TO BE DONE:
All entries must be repeated exactly; do not include the pictures.

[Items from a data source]
|---|
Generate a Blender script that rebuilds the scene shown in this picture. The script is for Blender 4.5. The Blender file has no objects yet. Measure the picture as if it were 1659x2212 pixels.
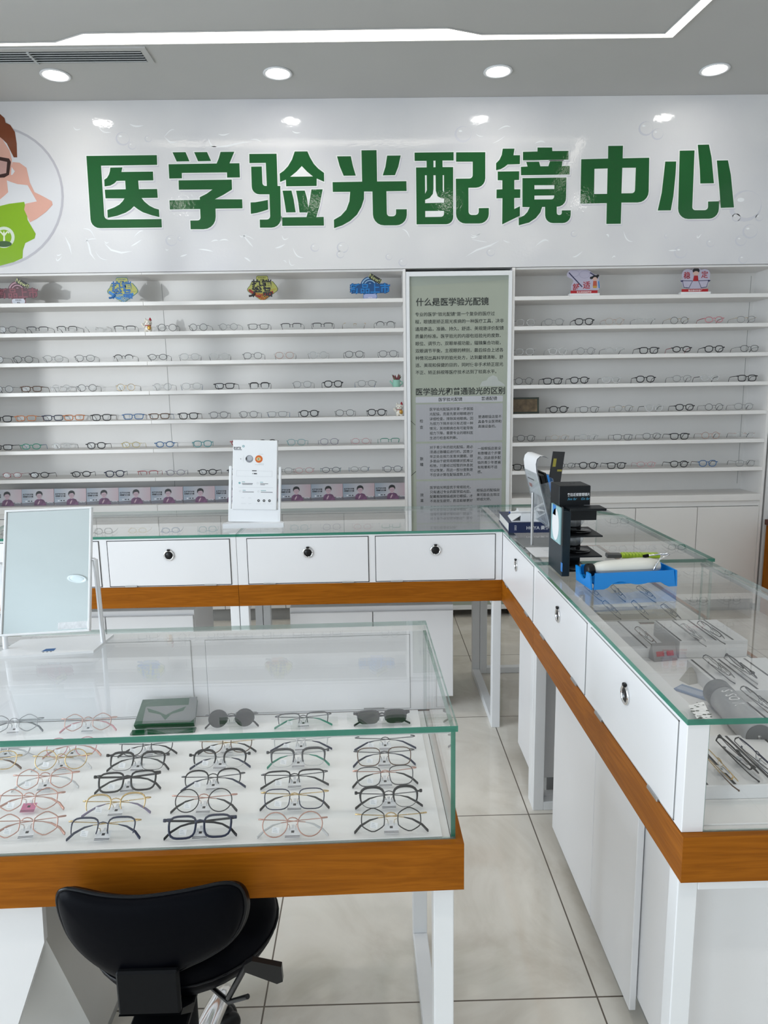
import bpy, bmesh, math, random
from mathutils import Vector, Matrix
SC = bpy.context.scene
COL = SC.collection
PI = math.pi
R = math.radians
random.seed(7)

# ---------------------------------------------------------------- camera
EYE = Vector((0, 0, 1.6)); FPX = 1515.0
YAW, PIT, ROL = R(.913), R(9.591), R(.908)
_f = Vector((math.sin(YAW)*math.cos(PIT), math.cos(YAW)*math.cos(PIT), -math.sin(PIT)))
_r = Vector((math.cos(YAW), -math.sin(YAW), 0)); _d = _f.cross(_r)
CR = _r*math.cos(ROL)+_d*math.sin(ROL); CD = _d*math.cos(ROL)-_r*math.sin(ROL); CF = _f
cam = bpy.data.cameras.new('camera'); camo = bpy.data.objects.new('camera', cam); COL.objects.link(camo)
cam.sensor_fit = 'HORIZONTAL'; cam.sensor_width = 36; cam.lens = FPX/1659*36
cam.clip_start = .02; cam.clip_end = 100
camo.matrix_world = Matrix(((CR.x, -CD.x, -CF.x, EYE.x), (CR.y, -CD.y, -CF.y, EYE.y), (CR.z, -CD.z, -CF.z, EYE.z), (0, 0, 0, 1)))
SC.camera = camo

def at(px, py, axis, val):
    """point of the place measured in the photograph: where the sight line of (px, py) meets a plane x, y or z = val"""
    d = CR*((px-829.5)/FPX)+CD*((py-1106)/FPX)+CF
    t = (val-EYE[axis])/d[axis]
    return EYE+d*t

# ---------------------------------------------------------------- view, world, lights
SC.view_settings.view_transform = 'Standard'; SC.view_settings.look = 'None'
SC.view_settings.gamma = 1; SC.view_settings.use_curve_mapping = False
SC.view_settings.exposure = 0.03
SC.cycles.use_denoising = True; SC.cycles.use_adaptive_sampling = True; SC.cycles.adaptive_threshold = .015
SC.cycles.max_bounces = 10; SC.cycles.transparent_max_bounces = 40
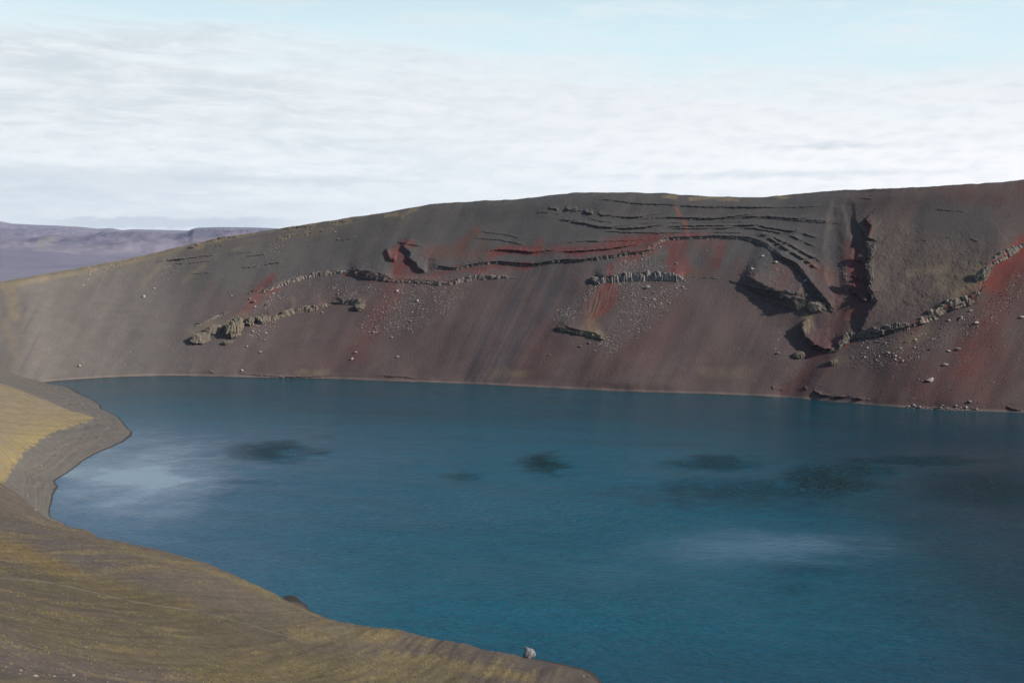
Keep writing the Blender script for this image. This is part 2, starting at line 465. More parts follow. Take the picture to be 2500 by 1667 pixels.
|---|
OUTPUT:
Generate a Blender script that rebuilds the scene shown in this picture. The script is for Blender 4.5. The Blender file has no objects yet. Measure the picture as if it were 1659x2212 pixels.
import bpy, bmesh, math, random
from mathutils import Vector, Matrix
SC = bpy.context.scene
COL = SC.collection
PI = math.pi
R = math.radians
random.seed(7)

# ---------------------------------------------------------------- camera
EYE = Vector((0, 0, 1.6)); FPX = 1515.0
YAW, PIT, ROL = R(.913), R(9.591), R(.908)
_f = Vector((math.sin(YAW)*math.cos(PIT), math.cos(YAW)*math.cos(PIT), -math.sin(PIT)))
_r = Vector((math.cos(YAW), -math.sin(YAW), 0)); _d = _f.cross(_r)
CR = _r*math.cos(ROL)+_d*math.sin(ROL); CD = _d*math.cos(ROL)-_r*math.sin(ROL); CF = _f
cam = bpy.data.cameras.new('camera'); camo = bpy.data.objects.new('camera', cam); COL.objects.link(camo)
cam.sensor_fit = 'HORIZONTAL'; cam.sensor_width = 36; cam.lens = FPX/1659*36
cam.clip_start = .02; cam.clip_end = 100
camo.matrix_world = Matrix(((CR.x, -CD.x, -CF.x, EYE.x), (CR.y, -CD.y, -CF.y, EYE.y), (CR.z, -CD.z, -CF.z, EYE.z), (0, 0, 0, 1)))
SC.camera = camo

def at(px, py, axis, val):
    """point of the place measured in the photograph: where the sight line of (px, py) meets a plane x, y or z = val"""
    d = CR*((px-829.5)/FPX)+CD*((py-1106)/FPX)+CF
    t = (val-EYE[axis])/d[axis]
    return EYE+d*t

# ---------------------------------------------------------------- view, world, lights
SC.view_settings.view_transform = 'Standard'; SC.view_settings.look = 'None'
SC.view_settings.gamma = 1; SC.view_settings.use_curve_mapping = False
SC.view_settings.exposure = 0.03
SC.cycles.use_denoising = True; SC.cycles.use_adaptive_sampling = True; SC.cycles.adaptive_threshold = .015
SC.cycles.max_bounces = 10; SC.cycles.transparent_max_bounces = 40
Keep writing the Blender script for this image. This is part 2, starting at line 465. More parts follow. Take the picture to be 2500 by 1667 pixels.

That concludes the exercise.